BEGIN

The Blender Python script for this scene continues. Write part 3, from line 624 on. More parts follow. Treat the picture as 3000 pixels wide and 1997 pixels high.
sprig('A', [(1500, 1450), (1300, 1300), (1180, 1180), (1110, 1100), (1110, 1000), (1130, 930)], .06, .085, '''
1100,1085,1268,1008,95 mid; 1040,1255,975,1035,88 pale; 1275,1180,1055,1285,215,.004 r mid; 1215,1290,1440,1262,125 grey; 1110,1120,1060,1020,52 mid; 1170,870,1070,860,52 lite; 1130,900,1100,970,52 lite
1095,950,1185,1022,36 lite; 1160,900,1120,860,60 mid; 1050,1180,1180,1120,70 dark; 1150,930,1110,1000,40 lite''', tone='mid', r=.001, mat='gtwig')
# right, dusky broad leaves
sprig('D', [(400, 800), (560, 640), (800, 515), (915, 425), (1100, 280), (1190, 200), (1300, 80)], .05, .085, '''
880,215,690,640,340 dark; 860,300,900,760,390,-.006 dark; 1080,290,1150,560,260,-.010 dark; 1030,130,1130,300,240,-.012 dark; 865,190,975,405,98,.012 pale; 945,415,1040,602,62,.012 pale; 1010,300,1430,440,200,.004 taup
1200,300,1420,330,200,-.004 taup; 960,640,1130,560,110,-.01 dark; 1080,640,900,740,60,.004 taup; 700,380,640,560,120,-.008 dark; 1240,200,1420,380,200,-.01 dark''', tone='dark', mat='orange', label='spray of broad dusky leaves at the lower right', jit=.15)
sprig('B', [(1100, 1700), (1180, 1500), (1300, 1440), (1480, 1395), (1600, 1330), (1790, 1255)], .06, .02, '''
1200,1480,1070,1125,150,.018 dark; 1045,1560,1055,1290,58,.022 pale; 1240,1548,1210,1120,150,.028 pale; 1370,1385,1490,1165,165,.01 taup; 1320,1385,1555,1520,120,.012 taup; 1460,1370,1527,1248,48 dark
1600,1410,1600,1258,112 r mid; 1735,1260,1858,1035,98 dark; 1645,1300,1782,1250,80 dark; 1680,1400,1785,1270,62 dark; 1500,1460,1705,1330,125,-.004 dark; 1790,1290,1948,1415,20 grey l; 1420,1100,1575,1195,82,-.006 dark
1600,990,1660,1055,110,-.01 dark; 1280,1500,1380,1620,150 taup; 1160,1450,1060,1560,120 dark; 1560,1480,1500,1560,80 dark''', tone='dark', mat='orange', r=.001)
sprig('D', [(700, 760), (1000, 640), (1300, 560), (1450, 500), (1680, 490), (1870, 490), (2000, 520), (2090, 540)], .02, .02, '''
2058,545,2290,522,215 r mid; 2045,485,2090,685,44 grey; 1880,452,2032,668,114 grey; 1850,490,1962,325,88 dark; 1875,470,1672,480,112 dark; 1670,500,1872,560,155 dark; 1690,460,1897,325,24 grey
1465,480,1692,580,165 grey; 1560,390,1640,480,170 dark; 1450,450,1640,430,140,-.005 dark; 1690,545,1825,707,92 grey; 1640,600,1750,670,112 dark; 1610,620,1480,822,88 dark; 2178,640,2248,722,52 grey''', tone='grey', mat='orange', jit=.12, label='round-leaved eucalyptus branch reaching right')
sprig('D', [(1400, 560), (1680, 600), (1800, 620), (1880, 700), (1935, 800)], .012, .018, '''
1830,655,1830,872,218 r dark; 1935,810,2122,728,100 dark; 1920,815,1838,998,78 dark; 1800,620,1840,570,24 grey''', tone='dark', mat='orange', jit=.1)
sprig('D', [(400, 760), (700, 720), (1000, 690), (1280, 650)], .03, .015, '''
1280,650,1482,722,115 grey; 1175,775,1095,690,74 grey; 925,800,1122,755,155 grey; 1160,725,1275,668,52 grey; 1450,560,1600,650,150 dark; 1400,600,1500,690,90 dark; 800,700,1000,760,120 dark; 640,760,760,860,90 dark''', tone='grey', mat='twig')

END

◆ What the task asks:
Return all the data above once more, precisely as given.

◆ Problem solution:
The Blender Python script for this scene continues. Write part 3, from line 624 on. More parts follow. Treat the picture as 3000 pixels wide and 1997 pixels high.
sprig('A', [(1500, 1450), (1300, 1300), (1180, 1180), (1110, 1100), (1110, 1000), (1130, 930)], .06, .085, '''
1100,1085,1268,1008,95 mid; 1040,1255,975,1035,88 pale; 1275,1180,1055,1285,215,.004 r mid; 1215,1290,1440,1262,125 grey; 1110,1120,1060,1020,52 mid; 1170,870,1070,860,52 lite; 1130,900,1100,970,52 lite
1095,950,1185,1022,36 lite; 1160,900,1120,860,60 mid; 1050,1180,1180,1120,70 dark; 1150,930,1110,1000,40 lite''', tone='mid', r=.001, mat='gtwig')
# right, dusky broad leaves
sprig('D', [(400, 800), (560, 640), (800, 515), (915, 425), (1100, 280), (1190, 200), (1300, 80)], .05, .085, '''
880,215,690,640,340 dark; 860,300,900,760,390,-.006 dark; 1080,290,1150,560,260,-.010 dark; 1030,130,1130,300,240,-.012 dark; 865,190,975,405,98,.012 pale; 945,415,1040,602,62,.012 pale; 1010,300,1430,440,200,.004 taup
1200,300,1420,330,200,-.004 taup; 960,640,1130,560,110,-.01 dark; 1080,640,900,740,60,.004 taup; 700,380,640,560,120,-.008 dark; 1240,200,1420,380,200,-.01 dark''', tone='dark', mat='orange', label='spray of broad dusky leaves at the lower right', jit=.15)
sprig('B', [(1100, 1700), (1180, 1500), (1300, 1440), (1480, 1395), (1600, 1330), (1790, 1255)], .06, .02, '''
1200,1480,1070,1125,150,.018 dark; 1045,1560,1055,1290,58,.022 pale; 1240,1548,1210,1120,150,.028 pale; 1370,1385,1490,1165,165,.01 taup; 1320,1385,1555,1520,120,.012 taup; 1460,1370,1527,1248,48 dark
1600,1410,1600,1258,112 r mid; 1735,1260,1858,1035,98 dark; 1645,1300,1782,1250,80 dark; 1680,1400,1785,1270,62 dark; 1500,1460,1705,1330,125,-.004 dark; 1790,1290,1948,1415,20 grey l; 1420,1100,1575,1195,82,-.006 dark
1600,990,1660,1055,110,-.01 dark; 1280,1500,1380,1620,150 taup; 1160,1450,1060,1560,120 dark; 1560,1480,1500,1560,80 dark''', tone='dark', mat='orange', r=.001)
sprig('D', [(700, 760), (1000, 640), (1300, 560), (1450, 500), (1680, 490), (1870, 490), (2000, 520), (2090, 540)], .02, .02, '''
2058,545,2290,522,215 r mid; 2045,485,2090,685,44 grey; 1880,452,2032,668,114 grey; 1850,490,1962,325,88 dark; 1875,470,1672,480,112 dark; 1670,500,1872,560,155 dark; 1690,460,1897,325,24 grey
1465,480,1692,580,165 grey; 1560,390,1640,480,170 dark; 1450,450,1640,430,140,-.005 dark; 1690,545,1825,707,92 grey; 1640,600,1750,670,112 dark; 1610,620,1480,822,88 dark; 2178,640,2248,722,52 grey''', tone='grey', mat='orange', jit=.12, label='round-leaved eucalyptus branch reaching right')
sprig('D', [(1400, 560), (1680, 600), (1800, 620), (1880, 700), (1935, 800)], .012, .018, '''
1830,655,1830,872,218 r dark; 1935,810,2122,728,100 dark; 1920,815,1838,998,78 dark; 1800,620,1840,570,24 grey''', tone='dark', mat='orange', jit=.1)
sprig('D', [(400, 760), (700, 720), (1000, 690), (1280, 650)], .03, .015, '''
1280,650,1482,722,115 grey; 1175,775,1095,690,74 grey; 925,800,1122,755,155 grey; 1160,725,1275,668,52 grey; 1450,560,1600,650,150 dark; 1400,600,1500,690,90 dark; 800,700,1000,760,120 dark; 640,760,760,860,90 dark''', tone='grey', mat='twig')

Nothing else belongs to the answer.